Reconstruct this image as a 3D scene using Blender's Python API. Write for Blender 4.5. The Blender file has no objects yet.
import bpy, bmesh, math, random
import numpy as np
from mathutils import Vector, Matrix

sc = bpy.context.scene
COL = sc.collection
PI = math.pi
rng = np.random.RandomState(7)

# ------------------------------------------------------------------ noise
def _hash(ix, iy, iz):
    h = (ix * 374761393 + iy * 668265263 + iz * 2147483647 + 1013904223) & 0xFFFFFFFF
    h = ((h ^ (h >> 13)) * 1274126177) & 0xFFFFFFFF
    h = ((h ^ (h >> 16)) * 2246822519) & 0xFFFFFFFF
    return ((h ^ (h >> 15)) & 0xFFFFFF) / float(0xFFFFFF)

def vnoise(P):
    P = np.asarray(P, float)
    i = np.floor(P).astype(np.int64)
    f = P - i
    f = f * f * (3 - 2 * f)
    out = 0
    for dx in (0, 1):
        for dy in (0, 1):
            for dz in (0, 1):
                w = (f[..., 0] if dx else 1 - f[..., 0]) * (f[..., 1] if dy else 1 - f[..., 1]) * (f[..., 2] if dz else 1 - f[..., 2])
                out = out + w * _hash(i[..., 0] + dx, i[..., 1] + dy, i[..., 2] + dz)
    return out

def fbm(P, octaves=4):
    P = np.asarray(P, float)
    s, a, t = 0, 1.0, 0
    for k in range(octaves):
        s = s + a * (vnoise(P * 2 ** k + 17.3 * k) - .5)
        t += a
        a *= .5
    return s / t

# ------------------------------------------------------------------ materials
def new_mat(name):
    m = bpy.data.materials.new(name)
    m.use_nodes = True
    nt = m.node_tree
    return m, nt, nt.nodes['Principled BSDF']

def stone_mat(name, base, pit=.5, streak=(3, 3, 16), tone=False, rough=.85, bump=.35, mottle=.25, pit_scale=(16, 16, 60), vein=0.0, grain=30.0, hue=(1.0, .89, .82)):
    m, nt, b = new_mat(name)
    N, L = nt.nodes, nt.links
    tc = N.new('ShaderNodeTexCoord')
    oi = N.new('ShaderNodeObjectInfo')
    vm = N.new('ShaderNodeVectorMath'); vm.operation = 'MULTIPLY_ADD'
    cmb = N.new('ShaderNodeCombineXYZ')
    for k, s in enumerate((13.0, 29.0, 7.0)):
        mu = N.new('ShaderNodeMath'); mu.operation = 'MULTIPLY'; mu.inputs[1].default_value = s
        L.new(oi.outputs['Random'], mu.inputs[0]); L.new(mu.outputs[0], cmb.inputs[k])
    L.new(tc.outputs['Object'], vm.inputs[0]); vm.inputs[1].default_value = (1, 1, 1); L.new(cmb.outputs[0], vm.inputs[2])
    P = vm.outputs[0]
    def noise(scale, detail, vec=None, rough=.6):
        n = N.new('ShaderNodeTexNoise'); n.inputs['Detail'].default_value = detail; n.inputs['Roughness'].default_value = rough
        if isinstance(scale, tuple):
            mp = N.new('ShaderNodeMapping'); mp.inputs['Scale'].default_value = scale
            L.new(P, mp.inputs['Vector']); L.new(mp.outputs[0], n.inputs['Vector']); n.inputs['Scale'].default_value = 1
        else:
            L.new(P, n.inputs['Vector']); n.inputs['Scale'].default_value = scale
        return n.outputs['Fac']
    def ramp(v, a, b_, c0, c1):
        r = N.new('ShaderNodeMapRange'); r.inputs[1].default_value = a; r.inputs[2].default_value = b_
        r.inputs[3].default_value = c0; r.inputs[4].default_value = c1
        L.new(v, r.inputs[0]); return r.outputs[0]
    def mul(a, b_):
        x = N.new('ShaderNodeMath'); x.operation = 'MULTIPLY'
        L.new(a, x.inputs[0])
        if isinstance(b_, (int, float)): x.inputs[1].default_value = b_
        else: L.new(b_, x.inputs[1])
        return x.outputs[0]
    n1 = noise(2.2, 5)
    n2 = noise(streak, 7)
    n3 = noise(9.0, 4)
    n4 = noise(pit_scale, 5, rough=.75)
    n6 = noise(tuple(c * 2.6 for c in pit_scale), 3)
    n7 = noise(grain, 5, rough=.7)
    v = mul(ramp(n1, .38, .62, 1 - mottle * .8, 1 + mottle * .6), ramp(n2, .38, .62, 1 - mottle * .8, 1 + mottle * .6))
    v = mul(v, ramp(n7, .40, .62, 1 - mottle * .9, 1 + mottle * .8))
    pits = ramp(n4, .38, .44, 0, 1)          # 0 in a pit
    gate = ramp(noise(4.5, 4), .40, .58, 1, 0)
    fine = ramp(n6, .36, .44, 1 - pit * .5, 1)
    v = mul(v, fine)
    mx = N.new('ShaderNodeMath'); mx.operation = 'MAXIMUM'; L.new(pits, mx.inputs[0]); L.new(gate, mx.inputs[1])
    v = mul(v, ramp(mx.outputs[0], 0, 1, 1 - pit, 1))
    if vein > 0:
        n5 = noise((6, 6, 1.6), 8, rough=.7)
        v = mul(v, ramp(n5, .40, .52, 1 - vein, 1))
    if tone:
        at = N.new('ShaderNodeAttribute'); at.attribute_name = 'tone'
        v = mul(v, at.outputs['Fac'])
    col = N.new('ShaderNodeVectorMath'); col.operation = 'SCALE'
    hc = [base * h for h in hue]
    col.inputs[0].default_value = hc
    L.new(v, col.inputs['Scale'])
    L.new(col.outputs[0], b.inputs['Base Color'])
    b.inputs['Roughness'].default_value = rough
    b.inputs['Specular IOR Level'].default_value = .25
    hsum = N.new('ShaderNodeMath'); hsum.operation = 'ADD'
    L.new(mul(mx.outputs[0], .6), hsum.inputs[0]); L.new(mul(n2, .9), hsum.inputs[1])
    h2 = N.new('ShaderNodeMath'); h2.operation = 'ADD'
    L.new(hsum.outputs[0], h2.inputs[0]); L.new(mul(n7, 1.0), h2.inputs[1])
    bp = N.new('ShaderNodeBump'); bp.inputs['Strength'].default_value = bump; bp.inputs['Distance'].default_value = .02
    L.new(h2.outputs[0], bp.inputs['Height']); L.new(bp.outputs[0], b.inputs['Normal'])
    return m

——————

Pick out the lines containing the string "scene".

Result of this exercise:
Reconstruct this image as a 3D scene using Blender's Python API. Write for Blender 4.5. The Blender file has no objects yet.
sc = bpy.context.scene